September 30, 20214 yr no guess from me, but, just mentioning, if you own a smartphone, you can get a very reasonably priced ELM327 Bluetooth device, plus an app like Piston or Torque Lite, and read your own codes.
September 30, 20214 yr Author ***UPDATE*** Took vehicle to AZ to have codes read, came up with 335 (Crank Angle Sensor) with a secondary of 340 (cam position sensor). The car is running fine with the only issue being starting. I bought the crank sensor and plan to install asap. In the meantime, if I hit it with starting fluid and remember to replace breather hose (I realized MAF sensor will kill engine after a second) it will start and keep running. This leads me to believe that maybe the CKP fail is a red herring and that hard start but good run may be something else. I reset the codes and will stand by for any developments. Any guesses would be appreciated. Thanks Tex, I did purchase a code scanner for future reference
September 30, 20214 yr hmmmm......how old is the timing belt's system's parts? Maybe some metal debris from a failing idler has collected on the crank sensor. Rare, but read of that happening once.
October 1, 20214 yr risky.....schedule is 105 Months or 105K miles, w'ever is first. You may be getting close to a disaster.
October 3, 20214 yr On 10/1/2021 at 10:18 AM, DevilDog-1994 said: Original... yeah, not something to be celebrated... that car needs the timing done ASAP before it lets go and costs you a whole lot more. 105 months is 8.75 yrs.. 2011 puts you at 10 yrs... disaster waiting to happen. we just picked up a 2004 Forester.. written on the radiator support is timing at 133K, in 2013 - the car has 185k on it now.. only 50k miles wise, but pushing the limits time wise. It will be getting done very soon.
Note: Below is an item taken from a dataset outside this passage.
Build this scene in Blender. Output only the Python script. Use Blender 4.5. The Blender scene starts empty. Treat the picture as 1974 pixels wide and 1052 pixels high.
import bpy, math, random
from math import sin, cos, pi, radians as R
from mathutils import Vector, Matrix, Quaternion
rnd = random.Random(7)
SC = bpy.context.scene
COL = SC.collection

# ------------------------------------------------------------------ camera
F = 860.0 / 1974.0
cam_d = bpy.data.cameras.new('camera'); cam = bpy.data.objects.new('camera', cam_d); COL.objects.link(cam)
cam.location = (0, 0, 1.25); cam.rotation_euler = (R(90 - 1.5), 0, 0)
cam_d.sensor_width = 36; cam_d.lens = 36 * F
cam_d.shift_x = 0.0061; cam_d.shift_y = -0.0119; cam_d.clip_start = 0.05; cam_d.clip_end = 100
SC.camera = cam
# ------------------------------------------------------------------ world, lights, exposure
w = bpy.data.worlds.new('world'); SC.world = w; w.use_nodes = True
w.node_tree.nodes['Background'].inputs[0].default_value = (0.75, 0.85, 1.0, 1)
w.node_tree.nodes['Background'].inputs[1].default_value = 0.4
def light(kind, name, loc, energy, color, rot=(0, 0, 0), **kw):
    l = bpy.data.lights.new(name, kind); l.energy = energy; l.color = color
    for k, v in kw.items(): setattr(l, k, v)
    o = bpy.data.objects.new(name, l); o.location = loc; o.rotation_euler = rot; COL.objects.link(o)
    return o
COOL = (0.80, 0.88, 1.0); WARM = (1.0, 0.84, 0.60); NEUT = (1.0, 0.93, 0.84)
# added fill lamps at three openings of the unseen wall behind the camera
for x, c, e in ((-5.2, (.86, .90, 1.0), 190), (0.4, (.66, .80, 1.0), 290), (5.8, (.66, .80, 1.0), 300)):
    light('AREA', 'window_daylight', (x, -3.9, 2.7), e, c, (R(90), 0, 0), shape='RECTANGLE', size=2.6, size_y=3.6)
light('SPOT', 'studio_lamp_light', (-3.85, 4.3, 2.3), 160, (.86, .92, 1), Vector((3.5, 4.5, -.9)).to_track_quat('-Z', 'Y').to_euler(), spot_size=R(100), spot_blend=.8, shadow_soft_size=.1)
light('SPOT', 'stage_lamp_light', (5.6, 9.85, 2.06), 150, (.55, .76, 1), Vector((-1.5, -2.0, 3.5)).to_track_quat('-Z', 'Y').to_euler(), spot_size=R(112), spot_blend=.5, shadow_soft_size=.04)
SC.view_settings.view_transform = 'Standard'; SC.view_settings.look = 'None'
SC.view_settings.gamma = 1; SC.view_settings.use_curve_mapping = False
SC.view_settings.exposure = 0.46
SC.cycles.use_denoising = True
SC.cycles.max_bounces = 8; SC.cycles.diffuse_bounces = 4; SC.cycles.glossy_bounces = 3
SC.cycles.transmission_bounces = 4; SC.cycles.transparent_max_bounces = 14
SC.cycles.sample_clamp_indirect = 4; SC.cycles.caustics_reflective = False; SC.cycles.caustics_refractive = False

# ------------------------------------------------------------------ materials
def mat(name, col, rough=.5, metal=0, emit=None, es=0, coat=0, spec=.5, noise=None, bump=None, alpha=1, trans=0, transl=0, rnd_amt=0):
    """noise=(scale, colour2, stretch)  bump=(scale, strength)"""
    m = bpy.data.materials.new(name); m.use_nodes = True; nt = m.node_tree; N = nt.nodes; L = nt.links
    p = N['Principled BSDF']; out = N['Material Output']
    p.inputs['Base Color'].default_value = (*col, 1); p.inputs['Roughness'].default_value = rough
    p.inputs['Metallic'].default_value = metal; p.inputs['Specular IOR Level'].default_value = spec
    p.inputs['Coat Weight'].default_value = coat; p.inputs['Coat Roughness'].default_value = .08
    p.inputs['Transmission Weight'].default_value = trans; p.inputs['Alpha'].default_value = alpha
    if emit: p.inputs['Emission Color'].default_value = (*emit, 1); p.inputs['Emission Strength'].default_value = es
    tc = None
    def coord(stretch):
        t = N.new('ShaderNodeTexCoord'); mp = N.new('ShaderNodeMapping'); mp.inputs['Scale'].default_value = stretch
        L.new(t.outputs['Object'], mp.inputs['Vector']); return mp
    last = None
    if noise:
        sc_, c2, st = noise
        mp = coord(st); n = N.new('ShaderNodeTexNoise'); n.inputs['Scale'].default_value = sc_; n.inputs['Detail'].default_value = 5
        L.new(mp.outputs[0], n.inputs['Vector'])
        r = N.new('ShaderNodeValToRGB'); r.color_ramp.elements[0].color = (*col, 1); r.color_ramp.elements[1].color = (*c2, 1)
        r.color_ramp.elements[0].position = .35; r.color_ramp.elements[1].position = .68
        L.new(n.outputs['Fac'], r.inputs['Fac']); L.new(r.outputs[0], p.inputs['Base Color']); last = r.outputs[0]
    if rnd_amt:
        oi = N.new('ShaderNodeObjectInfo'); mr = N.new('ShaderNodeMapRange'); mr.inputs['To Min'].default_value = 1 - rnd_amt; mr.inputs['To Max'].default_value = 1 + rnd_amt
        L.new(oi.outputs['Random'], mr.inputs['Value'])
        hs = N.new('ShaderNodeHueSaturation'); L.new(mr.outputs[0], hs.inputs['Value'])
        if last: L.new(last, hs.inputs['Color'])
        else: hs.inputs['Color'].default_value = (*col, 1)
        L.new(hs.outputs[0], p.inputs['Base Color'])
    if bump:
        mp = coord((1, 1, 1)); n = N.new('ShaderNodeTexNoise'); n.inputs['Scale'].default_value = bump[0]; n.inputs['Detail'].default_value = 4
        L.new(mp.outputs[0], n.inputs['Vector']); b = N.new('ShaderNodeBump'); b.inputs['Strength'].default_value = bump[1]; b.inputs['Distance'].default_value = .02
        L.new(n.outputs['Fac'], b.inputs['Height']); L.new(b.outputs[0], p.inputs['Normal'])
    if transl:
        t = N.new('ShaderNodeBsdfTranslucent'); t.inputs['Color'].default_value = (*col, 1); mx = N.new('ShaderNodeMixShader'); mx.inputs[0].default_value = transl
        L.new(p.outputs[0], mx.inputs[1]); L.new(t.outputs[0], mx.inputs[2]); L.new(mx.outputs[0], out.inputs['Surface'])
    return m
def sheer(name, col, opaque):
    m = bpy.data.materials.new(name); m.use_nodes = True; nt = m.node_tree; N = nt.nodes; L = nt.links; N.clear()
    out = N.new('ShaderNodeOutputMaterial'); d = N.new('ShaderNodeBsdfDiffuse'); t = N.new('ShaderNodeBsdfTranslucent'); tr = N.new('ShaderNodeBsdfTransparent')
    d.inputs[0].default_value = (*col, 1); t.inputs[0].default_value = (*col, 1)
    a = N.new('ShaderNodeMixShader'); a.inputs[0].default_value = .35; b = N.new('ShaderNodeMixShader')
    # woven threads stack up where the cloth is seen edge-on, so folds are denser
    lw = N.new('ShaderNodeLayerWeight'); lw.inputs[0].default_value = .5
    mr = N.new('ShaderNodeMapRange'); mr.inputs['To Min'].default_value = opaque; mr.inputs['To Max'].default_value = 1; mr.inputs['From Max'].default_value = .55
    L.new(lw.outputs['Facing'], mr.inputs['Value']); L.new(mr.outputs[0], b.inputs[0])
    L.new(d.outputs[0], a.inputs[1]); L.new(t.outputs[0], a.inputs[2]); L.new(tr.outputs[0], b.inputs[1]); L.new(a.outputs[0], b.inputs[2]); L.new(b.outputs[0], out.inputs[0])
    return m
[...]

October 4, 20214 yr Author You're not the first one to advise such... Guess I'll get after it. Thanks Tex.
October 4, 20214 yr Author Update: changed the crank position sensor and now she starts without an issue… thank goodness… put the ohmmeter on each sensor and the old one was lower by about .2 kohms… here’s a pic of the sensor, a little dirty with rubber from the belt presumably… thanks for all the help!!! hoping to avoid “How do I fix bent valves after timing belt destruction” post but this prolly won’t be the last call for advice…
October 5, 20214 yr if you clean that stuff off the bottom of the sensor, I bet it will stck to a magnet. I have 2 bits that says it is particulates from a failing bearing. Most likely the cogged idler's bearing. you may have dodged a bullet.